17. The method of claim 15 wherein any or all of silicon carbide, silicon, silicon fluoride, magnesium fluoride, silicon nitride, titanium, titanium dioxide, carbide, titanium nitride, tantalum, tantalum carbide, tantalum nitride, molybdenum, molybdenum carbide, molybdenum nitride, tungsten, tungsten carbide, tungsten nitride, boron carbide, boron nitride, chromium, chromium carbide, chromium nitride, chromium oxide, aluminum oxide are used for any reason.

18. The article of claim 15 wherein the layer or layers vary in thickness between 10 nm and 100 microns.

19. The article of claim 15 in which a unique combination of layers, thickness variations and mass provide a signature which can not be duplicated and may be recorded and used to identify the object.

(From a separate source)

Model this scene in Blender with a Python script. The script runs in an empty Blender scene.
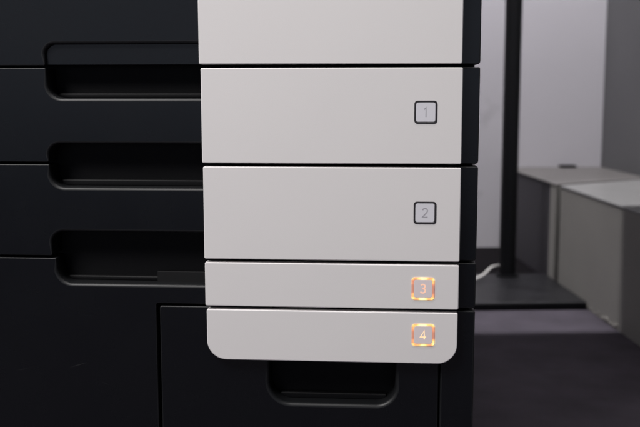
import bpy, bmesh, math, random
from mathutils import Vector, Matrix
random.seed(4)
S = bpy.context.scene
C = S.collection
MM = 0.001

# ---------------------------------------------------------------- camera
CAM = Vector((0.0, -0.92, 0.48))
pit, yaw, rol = 0.129904, -0.074495, -0.00065
F = Vector((math.sin(yaw)*math.cos(pit), math.cos(yaw)*math.cos(pit), -math.sin(pit)))
R_ = Vector((math.cos(yaw), -math.sin(yaw), 0)); U_ = R_.cross(F)
R2 = R_*math.cos(rol) + U_*math.sin(rol); U2 = U_*math.cos(rol) - R_*math.sin(rol)
cd = bpy.data.cameras.new('camera'); cam = bpy.data.objects.new('camera', cd); C.objects.link(cam)
M3 = Matrix((R2, U2, -F)).transposed().to_4x4()
cam.matrix_world = Matrix.Translation(CAM) @ M3
cd.sensor_width = 36.0; cd.lens = 941.5/640*36.0
cd.clip_start = 0.02; cd.clip_end = 60
cd.dof.use_dof = True; cd.dof.focus_distance = 0.915; cd.dof.aperture_fstop = 7.5; cd.dof.aperture_blades = 0
S.camera = cam

# room frame: the showroom corner is turned 6.8 degrees from the machine
TH = -0.11802
RD = Vector((math.sin(TH), math.cos(TH), 0)); RR = Vector((math.cos(TH), -math.sin(TH), 0))
def room(a, b, z=0.0):
    return Vector((CAM.x, CAM.y, 0)) + RR*a + RD*b + Vector((0, 0, z))
ROOM_ROT = -TH

# ---------------------------------------------------------------- light
w = bpy.data.worlds.new("World"); S.world = w; w.use_nodes = True
nt = w.node_tree; bg = nt.nodes['Background']
# a dim hall all round, with a bright band added behind the camera as front fill
def wn(op, x, y=None, **k):
    n = nt.nodes.new('ShaderNodeMath'); n.operation = op; n.use_clamp = k.get('clamp', False)
    for i, v in enumerate((x, y)):
        if v is None: continue
        if isinstance(v, (int, float)): n.inputs[i].default_value = v
        else: nt.links.new(v, n.inputs[i])
    return n.outputs[0]
def wmap(v, a, b_):
    n = nt.nodes.new('ShaderNodeMapRange'); n.interpolation_type = 'SMOOTHSTEP'
    n.inputs['From Min'].default_value = a; n.inputs['From Max'].default_value = b_; nt.links.new(v, n.inputs['Value']); return n.outputs[0]
tc = nt.nodes.new('ShaderNodeTexCoord'); sx = nt.nodes.new('ShaderNodeSeparateXYZ')
nt.links.new(tc.outputs['Generated'], sx.inputs[0])
fac = wn('MULTIPLY', wmap(wn('MULTIPLY', sx.outputs['Y'], -1.0), 0.60, 0.98), wmap(sx.outputs['Z'], -0.10, 0.03))
fac = wn('MULTIPLY', fac, wn('SUBTRACT', 1.0, wmap(sx.outputs['Z'], 0.08, 0.30)))
cr = nt.nodes.new('ShaderNodeMix'); cr.data_type = 'RGBA'; nt.links.new(fac, cr.inputs['Factor'])
cr.inputs['A'].default_value = (0.026, 0.027, 0.032, 1); cr.inputs['B'].default_value = (0.46, 0.50, 0.61, 1)
nt.links.new(cr.outputs['Result'], bg.inputs['Color']); bg.inputs['Strength'].default_value = 1.0

def area(name, loc, aim, sx_, sy_, power, col):
    l = bpy.data.lights.new(name, 'AREA'); l.shape = 'RECTANGLE'; l.size = sx_; l.size_y = sy_
    l.energy = power; l.color = col
    o = bpy.data.objects.new(name, l); C.objects.link(o); o.location = loc
    o.rotation_euler = (Vector(aim)-Vector(loc)).to_track_quat('-Z', 'Y').to_euler()
    return o
area('ceiling_panel_light', (-1.5, -1.6, 2.60), (-0.1, 0.0, 0.3), 1.3, 1.2, 116, (1.0, 0.975, 0.965))
edge = area('edge_highlight_fill', (0.0, -0.40, 2.40), (0.0, -0.28, 0), 1.4, 0.35, 2.4, (1.0, 0.97, 0.95))  # helper lamp added to bring out highlights on the drawer edges
edge.data.spread = math.radians(60)
bl = area('ceiling_strip_light', room(0.45, 1.90, 2.40), room(0.45, 1.90, 0), 1.5, 0.05, 82, (0.985, 0.965, 1.0))
bl.rotation_euler = (0, 0, ROOM_ROT)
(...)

20. A method that includes the coating of CVD, PECVD, synthetic solid, or natural solid diamond with any or all of silicon carbide, silicon, silicon fluoride, magnesium fluoride, silicon nitride, titanium, titanium dioxide, carbide, titanium nitride, tantalum, tantalum carbide, tantalum nitride, molybdenum, molybdenum carbide, molybdenum nitride, tungsten, tungsten carbide, tungsten nitride, boron carbide, boron nitride, chromium, chromium carbide, chromium nitride, chromium oxide, aluminum oxide.

21. An article of manufacture that includes the coating of CVD, PECVD, synthetic solid, or natural solid diamond with any or all of silicon carbide, silicon, silicon fluoride, magnesium fluoride, silicon nitride, titanium, titanium dioxide, carbide, titanium nitride, tantalum, tantalum carbide, tantalum nitride, molybdenum, molybdenum carbide, molybdenum nitride, tungsten, tungsten carbide, tungsten nitride, boron carbide, boron nitride, chromium, chromium carbide, chromium nitride, chromium oxide, aluminum oxide.